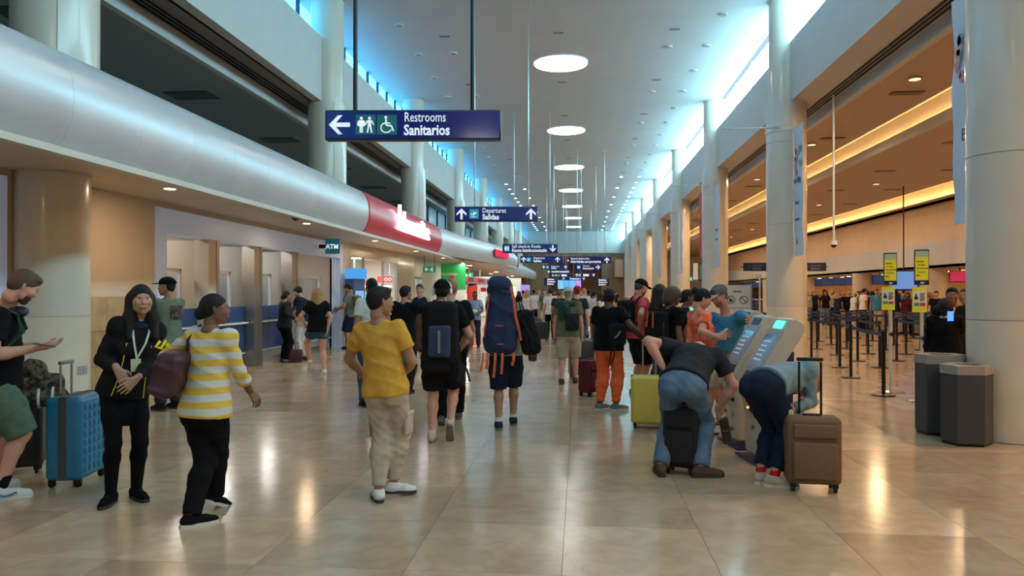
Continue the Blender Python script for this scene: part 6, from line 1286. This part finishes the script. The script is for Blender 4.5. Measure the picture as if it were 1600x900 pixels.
# bending pair
p=person('man in a black T-shirt and blue jeans bending over a small black suitcase',1066,742,1.80,hem_z=.04,ap=-12,sk='pink',hair='grey',style='buzz',top=('charcoal','tee'),bot=('denim','trousers'),shoe='brown',sole=M_soled,wide=1.12,fl=(1032,742),fr=(1095,745),fyl=25,fyr=-60,kl=(-.05,1,0),kr=(.05,1,0),hip=(1066,603,-.02),neck=(1092,545,.42),head=(1102,572,.62),hp=1.2,hl=(1035,572,.30),el=(-1,-.2,1),hr=(1121,640,.30),er=(1,.1,-.3),fdr=(.1,.2,-1),detail=3)
o=thing('sandal','dark sandal held in the lowered right hand of the bending man','shoe',tuple(ray(1133,672,6.7)),.4)
MB().rbox((0,0,.0),(.09,.03,.26),.014,3).build('sole',M_soled,o,smooth=True); MB().strap([(-.045,-.01,.02),(-.03,-.07,.03),(.03,-.07,.03),(.045,-.01,.02)],.04,.006,(0,0,1)).build('strap',C_('brown'),o); o.rotation_euler=(.2,-.35,.4)
suitcase('small black fabric suitcase between the legs of the bending man',1065,738,-.4,.30,.22,.52,(.008,.008,.010),'fabric',None)
p=person('woman in a light blue shirt and navy trousers bending down beside the brown suitcase',1200,755,1.70,hem_z=.05,ap=-38,sk='pink',hair='red',style='bob',top=('ltblue','long'),bot=('navy','ankle'),shoe='beige',sole=M_sole,sock=C_('red'),fem=1,wide=1.15,fl=(1187,754),fr=(1209,760),fyl=20,fyr=-50,hip=(1192,605,0),neck=(1246,582,.30),head=(1262,602,.34),hy=-60,hp=1.3,hl=(1240,655,.25),hr=(1236,640,.05),er=(0,0,-1),el=(0,0,-1),fdr=(0,.2,-1),fdl=(0,.3,-1),curl=(.6,.8),detail=3)
o=MB().rbox((0,0,0),(.07,.05,.11),.01,2).build('tissue_pack',C_('white')); o.location=ray(1232,650,6.1); tag(o,'white paper slip in the hand of the bending woman','paper')
o=thing('water_bottle','clear blue water bottle held by the bending woman','bottle',tuple(ray(1250,665,6.3))); gm=mat('bottle_plastic',(.25,.42,.62),.15); MB().cyl((0,0),.032,0,.17,16).cyl((0,0),.032,.17,.21,16,r1=.014).build('bottle_body',gm,o,smooth=True); MB().cyl((0,0),.015,.21,.235,12).build('cap',C_('blue'),o,smooth=True)
suitcase('brown fabric suitcase with a tall black handle in the right foreground',1268,764,-.10,.42,.24,.54,(.16,.10,.055),'fabric',.45,M_blackm,.17,four=True)
# staff by the bins
p=person('smiling man in a dark suit facing the camera behind the bins',1488,0,1.67,depth=10.0,ap=178,sk='brown',hair='black',style='short',top=('black2','jacket'),bot=('black','trousers'),shoe='black2',wide=1.05,detail=3)
MB().add([tuple(p.T(*q)) for q in((-.045,.128,.985),(.045,.128,.985),(0,.172,.70),(-.04,.10,.99),(.04,.10,.99),(0,.14,.70))],[(0,2,1),(3,4,5),(0,1,4,3),(1,2,5,4),(2,0,3,5)]).build('shirt_front',C_('white'),p.root)
p=person('person in a black coat seen from behind the bins with a lit phone',1476,0,1.52,depth=9.35,ap=-8,sk='brown',hair='black',style='bob',top=('black','jacket'),bot=('black2','trousers'),shoe='black2',fem=1,wide=1.25,hr=(1486,505,.3),detail=2)
MB().tube([tuple(p.T(.075*math.cos(a),.01+.07*math.sin(a),.995)) for a in [PI+PI*i/10 for i in range(11)]],.014,8).build('white_collar',C_('white'),p.root,smooth='all')
o=MB().box(-.035,.035,-.004,.004,-.06,.06).build('phone',emis('phone_blue',(.08,.25,1),2.2)); o.location=ray(1485,494,9.2); tag(o,'phone with a glowing blue screen held up beside the bins','phone')
person('man in a dark jacket half hidden by the nearest right column',1510,0,1.66,depth=10.6,ap=160,sk='tan',hair='black',style='buzz',top=('charcoal','jacket'),bot=('black','trousers'),detail=2)
# ---------------------------------------------------------------- travellers farther down the hall
crowd=[(860,25,1.74,2,'dkbrown','short','white','tee','black','trousers','light',0),(873,23,1.68,-15,'brown','short','charcoal','tee','black','trousers','tan',0),(851,31,1.75,170,'brown','short','olive','tee','khaki','bermuda','light',0),(834,32,1.74,5,'black','short','white','tee','black','shorts','tan',0),(823,28,1.70,-30,'blond','long','white','tank','beige','shorts','pink',1),(913,26,1.74,20,'blond','short','pale','tee','denim','trousers','pink',0),(928,24,1.66,-60,'black','tied','white','tee','grey','trousers','tan',1),(938,22,1.62,60,'dkbrown','long','white','tank','denimd','trousers','olive',1),(920,29,1.72,0,'black','short','navy','tee','khaki','shorts','dark',0),(879,30,1.66,0,'blond','bun','beige','tee','navy','trousers','light',1),
(842,42,1.72,0,'grey','short','blue','tee','khaki','shorts','pink',0),(866,44,1.7,180,'black','long','coral','tee','white','trousers','tan',1),(893,40,1.75,0,'brown','short','greyg','tee','navy','trousers','light',0),(907,46,1.68,170,'blond','long','red','tank','denimd','shorts','pink',1),(945,38,1.74,-20,'black','buzz','black','tee','beige','trousers','dark',0),(955,44,1.7,20,'brown','tied','mustard','tee','denim','trousers','light',1),(817,40,1.72,-10,'black','short','coral','tee','denim','shorts','tan',0),(829,50,1.74,180,'black','short','black','tee','khaki','trousers','brown',0),(853,55,1.7,0,'dkbrown','bun','ltblue','tee','white','trousers','olive',1),(882,58,1.76,0,'grey','short','white','polo','khaki','trousers','pink',0),(917,55,1.7,180,'blond','bob','pinkred','tee','white','trousers','light',1),(935,52,1.74,0,'black','short','sage','tee','black','trousers','tan',0),(962,54,1.72,0,'brown','short','navy','tee','khaki','trousers','light',0),(766,33,1.70,10,'black','pony','white','tee','denim','trousers','tan',1),(811,36,1.66,150,'black','long','black','tee','red','skirt','olive',1)]
cn={'tee':'T-shirt','tank':'vest','polo':'polo shirt','long':'long-sleeved shirt','jacket':'jacket'}
def lbl(c,where):
    _,d,H,ap,hr,st,a,b2,c2,d2,sk_,fm=c; nm={'greyg':'grey','pinkred':'crimson','ltblue':'light blue','dkbrown':'dark brown','denimd':'dark denim'}
    return '%s with %s %s hair, %s %s, %s %s, %s'%('woman' if fm else 'man',{'short':'short','long':'long','tied':'tied','bun':'bunned','buzz':'cropped','bob':'bobbed','pony':'ponytail'}[st],nm.get(hr,hr),nm.get(a,a),cn[b2],nm.get(c2,c2),{'bermuda':'shorts'}.get(d2,d2),where)
def put(c,where,group):
    px,d,H,ap,hr,st,a,b2,c2,d2,sk_,fm=c
    return person(lbl(c,where),px,0,H,depth=d,ap=ap,sk=sk_,hair=hr,style=st,top=(a,b2),bot=(c2,d2),fem=fm,detail=1,group=group,shoe='black2')
for c in crowd: put(c,'down the hall','distant hall travellers')
suitcase('black suitcase rolling beside the man in the white T-shirt down the hall',0,0,.2,.4,.26,.58,(.02,.02,.022),'ribs',.35,x=ray(846,0,24.5))
suitcase('small dark suitcase by the far shops in the hall',0,0,.2,.36,.24,.5,(.03,.03,.05),'ribs',.35,x=ray(838,0,31))
random.seed(11)
hrs=['black','dkbrown','brown','grey','blond']; tops=['black','navy','coral','blue','grey','black','navy','maroon','khaki','olive','charcoal','white']; k=0
used=set()
for k in range(30):
    px=[1262,1272,1281,1290,1300,1308,1316,1326,1334,1343,1349,1356,1363,1370,1377,1398,1404,1412,1418,1430,1446,1451,1458,1463,1269,1287,1312,1352,1145,1156][k]
    t_=tpx(px); X=(11.9+.8*((k*7)%5)/4.0) if k not in (24,25,26,27) else 13.15; Y=X/t_; d=Y*(CA-SA*t_)
    if px<1200: d=22+ (k%2)*2
    fm=(k*5)%3==0
    while True:
        c=(px,d,1.58+.2*random.random(),random.choice([-60,-90,-40,0,180]),random.choice(hrs),random.choice(['long','tied','bun','bob'] if fm else ['short','buzz']),random.choice(tops),random.choice(['tee','polo','long'] if not fm else ['tee','tank','long']),random.choice(['black','denim','navy','khaki','beige']),'trousers',random.choice(['tan','olive','light','brown']),1 if fm else 0)
        if (c[4],c[5],c[6],c[8]) not in used: used.add((c[4],c[5],c[6],c[8])); break
    put(c,'at airline counters' if px>1200 else 'beyond information board','check-in queue')
for k in range(14):
    c=(0,30,1.7,-90,hrs[k%5] if k%5!=3 else 'black','tied' if k%2 else 'short','black' if k%2 else 'navy','long','black','trousers',['tan','brown','olive'][k%3],k%2)
    X=15.9; Y=20+3.3*k; xx=X/Y; px=800+FPX*((xx+SA/CA)/(1-xx*SA/CA)); d=Y*CA-X*SA
    if px>1515: continue
    person('%s airline clerk standing behind the %s counter of the far row'%('female' if k%2 else 'male',(ords+['ninth','tenth','eleventh','twelfth','thirteenth','fourteenth'])[k]),px,0,1.68,depth=d,ap=90,sk=c[10],hair=c[4],style=c[5],top=(c[6],'long'),bot=('black','trousers'),fem=c[11],detail=1,group='airline clerks')
print('PEOPLE TIME',_t.time()-_t0)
++++++++
# Problem details:
Write out each line of the data that holds the string "from".

# Written answer:
Continue the Blender Python script for this scene: part 6, from line 1286. This part finishes the script. The script is for Blender 4.5. Measure the picture as if it were 1600x900 pixels.
p=person('person in a black coat seen from behind the bins with a lit phone',1476,0,1.52,depth=9.35,ap=-8,sk='brown',hair='black',style='bob',top=('black','jacket'),bot=('black2','trousers'),shoe='black2',fem=1,wide=1.25,hr=(1486,505,.3),detail=2)